* _What needs to be done_: Give every line of the material again, exactly as written.
───── Stored data ─────
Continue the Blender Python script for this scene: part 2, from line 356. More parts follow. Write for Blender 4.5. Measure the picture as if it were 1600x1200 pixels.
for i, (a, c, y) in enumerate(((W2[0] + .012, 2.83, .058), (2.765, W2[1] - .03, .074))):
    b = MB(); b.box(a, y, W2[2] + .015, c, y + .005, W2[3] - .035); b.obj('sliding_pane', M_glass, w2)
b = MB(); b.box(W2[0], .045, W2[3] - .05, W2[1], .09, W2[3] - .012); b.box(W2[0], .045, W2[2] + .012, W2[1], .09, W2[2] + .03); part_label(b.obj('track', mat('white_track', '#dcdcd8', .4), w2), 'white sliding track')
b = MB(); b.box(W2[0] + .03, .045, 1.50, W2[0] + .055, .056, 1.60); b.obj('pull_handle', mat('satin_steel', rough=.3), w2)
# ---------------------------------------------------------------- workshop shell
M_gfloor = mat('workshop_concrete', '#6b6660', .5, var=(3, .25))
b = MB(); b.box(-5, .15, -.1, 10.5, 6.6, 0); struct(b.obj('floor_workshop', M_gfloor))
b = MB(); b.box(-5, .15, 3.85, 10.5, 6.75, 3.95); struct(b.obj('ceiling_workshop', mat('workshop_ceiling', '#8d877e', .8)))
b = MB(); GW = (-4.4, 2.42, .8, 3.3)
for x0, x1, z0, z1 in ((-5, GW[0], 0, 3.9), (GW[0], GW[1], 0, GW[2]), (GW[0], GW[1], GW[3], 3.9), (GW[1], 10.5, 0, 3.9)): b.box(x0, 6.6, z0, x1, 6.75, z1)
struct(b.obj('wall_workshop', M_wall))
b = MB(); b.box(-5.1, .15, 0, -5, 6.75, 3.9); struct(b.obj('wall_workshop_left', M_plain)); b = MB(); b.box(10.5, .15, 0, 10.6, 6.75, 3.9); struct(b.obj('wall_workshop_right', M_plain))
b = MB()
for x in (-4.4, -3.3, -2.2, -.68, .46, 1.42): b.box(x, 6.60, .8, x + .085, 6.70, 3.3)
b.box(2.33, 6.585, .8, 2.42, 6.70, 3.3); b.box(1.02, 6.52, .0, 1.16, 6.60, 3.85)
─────
* _Right answer_:
Continue the Blender Python script for this scene: part 2, from line 356. More parts follow. Write for Blender 4.5. Measure the picture as if it were 1600x1200 pixels.
for i, (a, c, y) in enumerate(((W2[0] + .012, 2.83, .058), (2.765, W2[1] - .03, .074))):
    b = MB(); b.box(a, y, W2[2] + .015, c, y + .005, W2[3] - .035); b.obj('sliding_pane', M_glass, w2)
b = MB(); b.box(W2[0], .045, W2[3] - .05, W2[1], .09, W2[3] - .012); b.box(W2[0], .045, W2[2] + .012, W2[1], .09, W2[2] + .03); part_label(b.obj('track', mat('white_track', '#dcdcd8', .4), w2), 'white sliding track')
b = MB(); b.box(W2[0] + .03, .045, 1.50, W2[0] + .055, .056, 1.60); b.obj('pull_handle', mat('satin_steel', rough=.3), w2)
# ---------------------------------------------------------------- workshop shell
M_gfloor = mat('workshop_concrete', '#6b6660', .5, var=(3, .25))
b = MB(); b.box(-5, .15, -.1, 10.5, 6.6, 0); struct(b.obj('floor_workshop', M_gfloor))
b = MB(); b.box(-5, .15, 3.85, 10.5, 6.75, 3.95); struct(b.obj('ceiling_workshop', mat('workshop_ceiling', '#8d877e', .8)))
b = MB(); GW = (-4.4, 2.42, .8, 3.3)
for x0, x1, z0, z1 in ((-5, GW[0], 0, 3.9), (GW[0], GW[1], 0, GW[2]), (GW[0], GW[1], GW[3], 3.9), (GW[1], 10.5, 0, 3.9)): b.box(x0, 6.6, z0, x1, 6.75, z1)
struct(b.obj('wall_workshop', M_wall))
b = MB(); b.box(-5.1, .15, 0, -5, 6.75, 3.9); struct(b.obj('wall_workshop_left', M_plain)); b = MB(); b.box(10.5, .15, 0, 10.6, 6.75, 3.9); struct(b.obj('wall_workshop_right', M_plain))
b = MB()
for x in (-4.4, -3.3, -2.2, -.68, .46, 1.42): b.box(x, 6.60, .8, x + .085, 6.70, 3.3)
b.box(2.33, 6.585, .8, 2.42, 6.70, 3.3); b.box(1.02, 6.52, .0, 1.16, 6.60, 3.85)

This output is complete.